→ **EXERCISE BRIEF**: The required output consists solely of the lines from the top of the listing through the line containing "from mathutils import", transcribed exactly.

START COLLECTED DATA

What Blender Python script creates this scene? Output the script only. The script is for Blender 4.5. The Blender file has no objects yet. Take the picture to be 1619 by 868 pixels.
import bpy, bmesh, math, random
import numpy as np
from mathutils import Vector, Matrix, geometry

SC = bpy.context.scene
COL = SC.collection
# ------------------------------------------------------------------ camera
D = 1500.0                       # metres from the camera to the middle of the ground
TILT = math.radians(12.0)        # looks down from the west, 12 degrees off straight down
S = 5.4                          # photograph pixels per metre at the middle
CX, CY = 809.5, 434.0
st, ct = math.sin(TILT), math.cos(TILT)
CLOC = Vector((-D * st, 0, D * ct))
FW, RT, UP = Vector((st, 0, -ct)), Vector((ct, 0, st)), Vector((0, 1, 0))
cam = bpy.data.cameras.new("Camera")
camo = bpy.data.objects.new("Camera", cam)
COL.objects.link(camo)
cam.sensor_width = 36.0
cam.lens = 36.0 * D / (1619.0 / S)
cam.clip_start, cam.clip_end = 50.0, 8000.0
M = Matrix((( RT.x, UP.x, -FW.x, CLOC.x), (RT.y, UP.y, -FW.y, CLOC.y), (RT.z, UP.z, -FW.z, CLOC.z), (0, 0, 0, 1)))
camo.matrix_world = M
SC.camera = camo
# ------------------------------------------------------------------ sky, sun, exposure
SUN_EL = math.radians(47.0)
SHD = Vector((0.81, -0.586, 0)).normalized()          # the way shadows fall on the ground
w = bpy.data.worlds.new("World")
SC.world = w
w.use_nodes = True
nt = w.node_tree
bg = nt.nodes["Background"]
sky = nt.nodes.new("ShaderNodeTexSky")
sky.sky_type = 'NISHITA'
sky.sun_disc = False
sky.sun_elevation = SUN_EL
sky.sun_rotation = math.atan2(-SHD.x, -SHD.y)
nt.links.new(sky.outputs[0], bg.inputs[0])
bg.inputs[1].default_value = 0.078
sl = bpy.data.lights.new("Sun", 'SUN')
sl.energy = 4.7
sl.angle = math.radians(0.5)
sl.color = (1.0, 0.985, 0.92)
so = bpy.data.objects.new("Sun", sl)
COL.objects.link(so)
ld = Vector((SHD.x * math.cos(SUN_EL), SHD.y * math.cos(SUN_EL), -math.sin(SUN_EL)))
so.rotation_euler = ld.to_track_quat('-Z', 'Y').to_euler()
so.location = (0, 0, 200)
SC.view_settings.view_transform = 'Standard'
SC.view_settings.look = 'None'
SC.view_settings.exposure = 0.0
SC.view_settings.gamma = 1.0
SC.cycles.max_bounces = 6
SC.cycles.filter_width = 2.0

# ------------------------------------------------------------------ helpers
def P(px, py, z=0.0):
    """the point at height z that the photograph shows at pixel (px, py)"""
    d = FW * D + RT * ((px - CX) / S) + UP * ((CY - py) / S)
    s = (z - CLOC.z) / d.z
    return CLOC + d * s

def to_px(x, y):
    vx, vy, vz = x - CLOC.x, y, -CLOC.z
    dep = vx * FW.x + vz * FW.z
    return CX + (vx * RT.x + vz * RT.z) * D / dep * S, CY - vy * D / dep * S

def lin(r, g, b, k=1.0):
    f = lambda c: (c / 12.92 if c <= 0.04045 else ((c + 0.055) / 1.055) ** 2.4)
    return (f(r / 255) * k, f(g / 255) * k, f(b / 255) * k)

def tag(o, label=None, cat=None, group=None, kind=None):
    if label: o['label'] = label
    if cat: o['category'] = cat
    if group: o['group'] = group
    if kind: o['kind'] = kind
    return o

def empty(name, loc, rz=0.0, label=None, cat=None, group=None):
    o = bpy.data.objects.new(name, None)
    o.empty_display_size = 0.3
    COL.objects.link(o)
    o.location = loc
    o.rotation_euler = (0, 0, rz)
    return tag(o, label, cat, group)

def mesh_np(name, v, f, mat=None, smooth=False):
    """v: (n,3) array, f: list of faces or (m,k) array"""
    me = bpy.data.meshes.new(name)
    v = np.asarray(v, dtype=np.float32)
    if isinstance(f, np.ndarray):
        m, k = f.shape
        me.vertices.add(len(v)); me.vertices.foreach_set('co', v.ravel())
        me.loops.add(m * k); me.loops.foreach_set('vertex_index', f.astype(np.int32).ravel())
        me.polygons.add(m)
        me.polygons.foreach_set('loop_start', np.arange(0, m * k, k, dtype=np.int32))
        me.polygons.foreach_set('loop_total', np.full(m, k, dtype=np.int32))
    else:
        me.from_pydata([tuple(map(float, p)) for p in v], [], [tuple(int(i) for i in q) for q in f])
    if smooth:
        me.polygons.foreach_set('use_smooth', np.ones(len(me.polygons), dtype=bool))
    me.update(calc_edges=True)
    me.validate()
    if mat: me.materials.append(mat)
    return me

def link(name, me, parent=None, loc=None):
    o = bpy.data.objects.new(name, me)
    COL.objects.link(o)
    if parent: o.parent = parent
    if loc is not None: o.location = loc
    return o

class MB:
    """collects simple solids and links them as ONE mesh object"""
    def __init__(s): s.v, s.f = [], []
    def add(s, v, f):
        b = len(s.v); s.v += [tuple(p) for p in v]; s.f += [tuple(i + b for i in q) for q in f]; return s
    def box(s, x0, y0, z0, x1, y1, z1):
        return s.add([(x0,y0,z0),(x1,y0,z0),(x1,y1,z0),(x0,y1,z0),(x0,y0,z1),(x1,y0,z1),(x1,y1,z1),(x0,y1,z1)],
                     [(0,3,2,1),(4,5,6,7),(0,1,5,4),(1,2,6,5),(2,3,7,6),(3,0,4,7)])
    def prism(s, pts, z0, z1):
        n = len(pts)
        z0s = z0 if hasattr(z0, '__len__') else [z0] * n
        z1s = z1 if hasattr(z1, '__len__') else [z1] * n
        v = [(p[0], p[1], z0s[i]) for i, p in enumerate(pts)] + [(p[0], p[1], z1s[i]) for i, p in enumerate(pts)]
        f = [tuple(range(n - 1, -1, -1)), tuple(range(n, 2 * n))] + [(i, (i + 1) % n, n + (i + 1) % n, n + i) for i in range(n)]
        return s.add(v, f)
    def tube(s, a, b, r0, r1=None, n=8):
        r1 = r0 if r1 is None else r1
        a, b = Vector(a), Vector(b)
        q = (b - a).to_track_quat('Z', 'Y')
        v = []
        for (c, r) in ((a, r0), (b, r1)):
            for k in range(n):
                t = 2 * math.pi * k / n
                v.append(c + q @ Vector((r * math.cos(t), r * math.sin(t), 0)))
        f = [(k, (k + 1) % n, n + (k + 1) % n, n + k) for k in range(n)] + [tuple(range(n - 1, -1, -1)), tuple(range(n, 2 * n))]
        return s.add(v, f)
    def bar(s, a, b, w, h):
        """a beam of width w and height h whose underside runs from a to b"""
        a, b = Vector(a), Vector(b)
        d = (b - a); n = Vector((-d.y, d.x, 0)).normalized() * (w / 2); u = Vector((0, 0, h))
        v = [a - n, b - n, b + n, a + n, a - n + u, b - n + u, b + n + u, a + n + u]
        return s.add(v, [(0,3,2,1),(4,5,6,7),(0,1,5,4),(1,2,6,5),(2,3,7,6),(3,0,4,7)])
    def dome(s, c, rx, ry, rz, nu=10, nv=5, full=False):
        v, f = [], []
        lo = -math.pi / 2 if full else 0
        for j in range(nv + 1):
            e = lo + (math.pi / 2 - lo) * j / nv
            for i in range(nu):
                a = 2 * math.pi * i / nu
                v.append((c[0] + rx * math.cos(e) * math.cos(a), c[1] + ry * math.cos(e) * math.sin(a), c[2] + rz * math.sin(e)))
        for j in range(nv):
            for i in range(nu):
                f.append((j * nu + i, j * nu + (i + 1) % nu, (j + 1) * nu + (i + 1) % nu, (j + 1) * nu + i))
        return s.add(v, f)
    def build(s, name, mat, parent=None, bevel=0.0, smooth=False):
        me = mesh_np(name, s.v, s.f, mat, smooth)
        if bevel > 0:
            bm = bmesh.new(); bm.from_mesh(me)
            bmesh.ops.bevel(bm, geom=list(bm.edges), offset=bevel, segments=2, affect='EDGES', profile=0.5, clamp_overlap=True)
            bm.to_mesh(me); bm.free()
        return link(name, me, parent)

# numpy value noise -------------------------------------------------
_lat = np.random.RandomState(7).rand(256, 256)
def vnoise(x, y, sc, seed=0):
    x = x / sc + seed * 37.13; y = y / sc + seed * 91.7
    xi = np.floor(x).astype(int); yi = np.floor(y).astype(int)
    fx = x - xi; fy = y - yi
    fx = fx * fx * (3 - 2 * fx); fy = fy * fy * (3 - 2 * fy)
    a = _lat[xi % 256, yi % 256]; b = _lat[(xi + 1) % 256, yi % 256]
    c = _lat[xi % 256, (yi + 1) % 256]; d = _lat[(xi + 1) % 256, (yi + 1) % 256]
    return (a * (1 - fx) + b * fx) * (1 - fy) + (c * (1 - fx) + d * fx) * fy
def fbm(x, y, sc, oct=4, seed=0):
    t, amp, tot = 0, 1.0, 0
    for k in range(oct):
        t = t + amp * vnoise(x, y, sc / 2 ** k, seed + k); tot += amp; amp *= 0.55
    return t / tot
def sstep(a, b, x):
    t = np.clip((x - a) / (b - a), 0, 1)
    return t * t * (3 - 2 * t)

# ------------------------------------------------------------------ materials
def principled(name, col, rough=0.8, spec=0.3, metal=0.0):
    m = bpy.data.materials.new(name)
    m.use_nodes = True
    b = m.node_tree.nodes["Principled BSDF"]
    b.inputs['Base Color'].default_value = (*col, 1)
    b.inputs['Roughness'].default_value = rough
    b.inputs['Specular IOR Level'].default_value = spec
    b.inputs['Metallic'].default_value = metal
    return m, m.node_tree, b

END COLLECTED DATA

→ **RESULT OF THIS EXERCISE**:
What Blender Python script creates this scene? Output the script only. The script is for Blender 4.5. The Blender file has no objects yet. Take the picture to be 1619 by 868 pixels.
import bpy, bmesh, math, random
import numpy as np
from mathutils import Vector, Matrix, geometry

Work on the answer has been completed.